◆ **Your task**
The data below is to be returned in full and exactly.

◆ **Source material**
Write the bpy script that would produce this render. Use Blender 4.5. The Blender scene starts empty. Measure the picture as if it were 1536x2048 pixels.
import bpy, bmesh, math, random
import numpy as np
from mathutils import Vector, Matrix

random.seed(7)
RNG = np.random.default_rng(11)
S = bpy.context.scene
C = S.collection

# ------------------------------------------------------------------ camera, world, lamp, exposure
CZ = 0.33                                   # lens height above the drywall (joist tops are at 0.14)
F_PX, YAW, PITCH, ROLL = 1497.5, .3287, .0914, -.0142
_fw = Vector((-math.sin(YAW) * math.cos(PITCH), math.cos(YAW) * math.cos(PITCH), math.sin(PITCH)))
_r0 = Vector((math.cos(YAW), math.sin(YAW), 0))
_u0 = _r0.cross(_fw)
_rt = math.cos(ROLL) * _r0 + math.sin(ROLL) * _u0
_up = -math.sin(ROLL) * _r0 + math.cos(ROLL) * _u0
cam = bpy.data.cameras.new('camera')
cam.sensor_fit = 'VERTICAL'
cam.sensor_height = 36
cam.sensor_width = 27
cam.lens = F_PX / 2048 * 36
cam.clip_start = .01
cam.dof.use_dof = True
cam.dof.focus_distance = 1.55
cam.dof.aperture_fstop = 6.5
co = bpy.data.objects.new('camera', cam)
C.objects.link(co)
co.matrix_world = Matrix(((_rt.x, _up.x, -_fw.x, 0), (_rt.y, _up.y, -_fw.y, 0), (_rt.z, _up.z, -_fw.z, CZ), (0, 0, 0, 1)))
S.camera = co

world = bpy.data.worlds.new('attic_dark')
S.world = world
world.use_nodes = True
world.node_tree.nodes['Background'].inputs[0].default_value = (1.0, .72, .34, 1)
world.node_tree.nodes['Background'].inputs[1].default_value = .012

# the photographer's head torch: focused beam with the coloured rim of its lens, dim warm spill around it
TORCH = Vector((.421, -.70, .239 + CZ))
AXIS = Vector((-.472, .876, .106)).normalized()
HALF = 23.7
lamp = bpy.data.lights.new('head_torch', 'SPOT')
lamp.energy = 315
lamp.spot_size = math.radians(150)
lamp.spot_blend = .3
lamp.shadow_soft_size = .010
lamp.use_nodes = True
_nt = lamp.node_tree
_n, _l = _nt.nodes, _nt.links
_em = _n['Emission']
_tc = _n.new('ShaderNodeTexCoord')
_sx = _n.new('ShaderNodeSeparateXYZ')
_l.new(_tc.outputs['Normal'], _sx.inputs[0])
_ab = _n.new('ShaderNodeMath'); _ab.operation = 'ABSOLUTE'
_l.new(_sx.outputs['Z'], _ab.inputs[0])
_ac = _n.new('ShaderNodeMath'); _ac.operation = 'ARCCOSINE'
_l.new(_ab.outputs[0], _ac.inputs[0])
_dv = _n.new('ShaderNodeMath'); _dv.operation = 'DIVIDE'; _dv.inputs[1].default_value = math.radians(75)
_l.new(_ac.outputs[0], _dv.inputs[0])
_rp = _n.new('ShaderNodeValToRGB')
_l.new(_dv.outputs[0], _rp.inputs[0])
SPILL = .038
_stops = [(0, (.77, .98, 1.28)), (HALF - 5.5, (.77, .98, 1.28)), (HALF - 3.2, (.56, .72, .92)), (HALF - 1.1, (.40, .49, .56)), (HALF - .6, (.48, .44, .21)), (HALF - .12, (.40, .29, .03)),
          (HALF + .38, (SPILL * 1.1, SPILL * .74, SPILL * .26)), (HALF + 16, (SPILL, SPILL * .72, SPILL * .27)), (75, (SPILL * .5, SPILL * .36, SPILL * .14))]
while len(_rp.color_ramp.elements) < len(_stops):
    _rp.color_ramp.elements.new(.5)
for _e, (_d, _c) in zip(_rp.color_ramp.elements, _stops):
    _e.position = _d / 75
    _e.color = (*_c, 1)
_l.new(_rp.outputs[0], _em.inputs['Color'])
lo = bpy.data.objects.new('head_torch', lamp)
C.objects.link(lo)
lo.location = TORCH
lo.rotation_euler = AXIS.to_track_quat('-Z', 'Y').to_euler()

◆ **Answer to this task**
Write the bpy script that would produce this render. Use Blender 4.5. The Blender scene starts empty. Measure the picture as if it were 1536x2048 pixels.
import bpy, bmesh, math, random
import numpy as np
from mathutils import Vector, Matrix

random.seed(7)
RNG = np.random.default_rng(11)
S = bpy.context.scene
C = S.collection

# ------------------------------------------------------------------ camera, world, lamp, exposure
CZ = 0.33                                   # lens height above the drywall (joist tops are at 0.14)
F_PX, YAW, PITCH, ROLL = 1497.5, .3287, .0914, -.0142
_fw = Vector((-math.sin(YAW) * math.cos(PITCH), math.cos(YAW) * math.cos(PITCH), math.sin(PITCH)))
_r0 = Vector((math.cos(YAW), math.sin(YAW), 0))
_u0 = _r0.cross(_fw)
_rt = math.cos(ROLL) * _r0 + math.sin(ROLL) * _u0
_up = -math.sin(ROLL) * _r0 + math.cos(ROLL) * _u0
cam = bpy.data.cameras.new('camera')
cam.sensor_fit = 'VERTICAL'
cam.sensor_height = 36
cam.sensor_width = 27
cam.lens = F_PX / 2048 * 36
cam.clip_start = .01
cam.dof.use_dof = True
cam.dof.focus_distance = 1.55
cam.dof.aperture_fstop = 6.5
co = bpy.data.objects.new('camera', cam)
C.objects.link(co)
co.matrix_world = Matrix(((_rt.x, _up.x, -_fw.x, 0), (_rt.y, _up.y, -_fw.y, 0), (_rt.z, _up.z, -_fw.z, CZ), (0, 0, 0, 1)))
S.camera = co

world = bpy.data.worlds.new('attic_dark')
S.world = world
world.use_nodes = True
world.node_tree.nodes['Background'].inputs[0].default_value = (1.0, .72, .34, 1)
world.node_tree.nodes['Background'].inputs[1].default_value = .012

# the photographer's head torch: focused beam with the coloured rim of its lens, dim warm spill around it
TORCH = Vector((.421, -.70, .239 + CZ))
AXIS = Vector((-.472, .876, .106)).normalized()
HALF = 23.7
lamp = bpy.data.lights.new('head_torch', 'SPOT')
lamp.energy = 315
lamp.spot_size = math.radians(150)
lamp.spot_blend = .3
lamp.shadow_soft_size = .010
lamp.use_nodes = True
_nt = lamp.node_tree
_n, _l = _nt.nodes, _nt.links
_em = _n['Emission']
_tc = _n.new('ShaderNodeTexCoord')
_sx = _n.new('ShaderNodeSeparateXYZ')
_l.new(_tc.outputs['Normal'], _sx.inputs[0])
_ab = _n.new('ShaderNodeMath'); _ab.operation = 'ABSOLUTE'
_l.new(_sx.outputs['Z'], _ab.inputs[0])
_ac = _n.new('ShaderNodeMath'); _ac.operation = 'ARCCOSINE'
_l.new(_ab.outputs[0], _ac.inputs[0])
_dv = _n.new('ShaderNodeMath'); _dv.operation = 'DIVIDE'; _dv.inputs[1].default_value = math.radians(75)
_l.new(_ac.outputs[0], _dv.inputs[0])
_rp = _n.new('ShaderNodeValToRGB')
_l.new(_dv.outputs[0], _rp.inputs[0])
SPILL = .038
_stops = [(0, (.77, .98, 1.28)), (HALF - 5.5, (.77, .98, 1.28)), (HALF - 3.2, (.56, .72, .92)), (HALF - 1.1, (.40, .49, .56)), (HALF - .6, (.48, .44, .21)), (HALF - .12, (.40, .29, .03)),
          (HALF + .38, (SPILL * 1.1, SPILL * .74, SPILL * .26)), (HALF + 16, (SPILL, SPILL * .72, SPILL * .27)), (75, (SPILL * .5, SPILL * .36, SPILL * .14))]
while len(_rp.color_ramp.elements) < len(_stops):
    _rp.color_ramp.elements.new(.5)
for _e, (_d, _c) in zip(_rp.color_ramp.elements, _stops):
    _e.position = _d / 75
    _e.color = (*_c, 1)
_l.new(_rp.outputs[0], _em.inputs['Color'])
lo = bpy.data.objects.new('head_torch', lamp)
C.objects.link(lo)
lo.location = TORCH
lo.rotation_euler = AXIS.to_track_quat('-Z', 'Y').to_euler()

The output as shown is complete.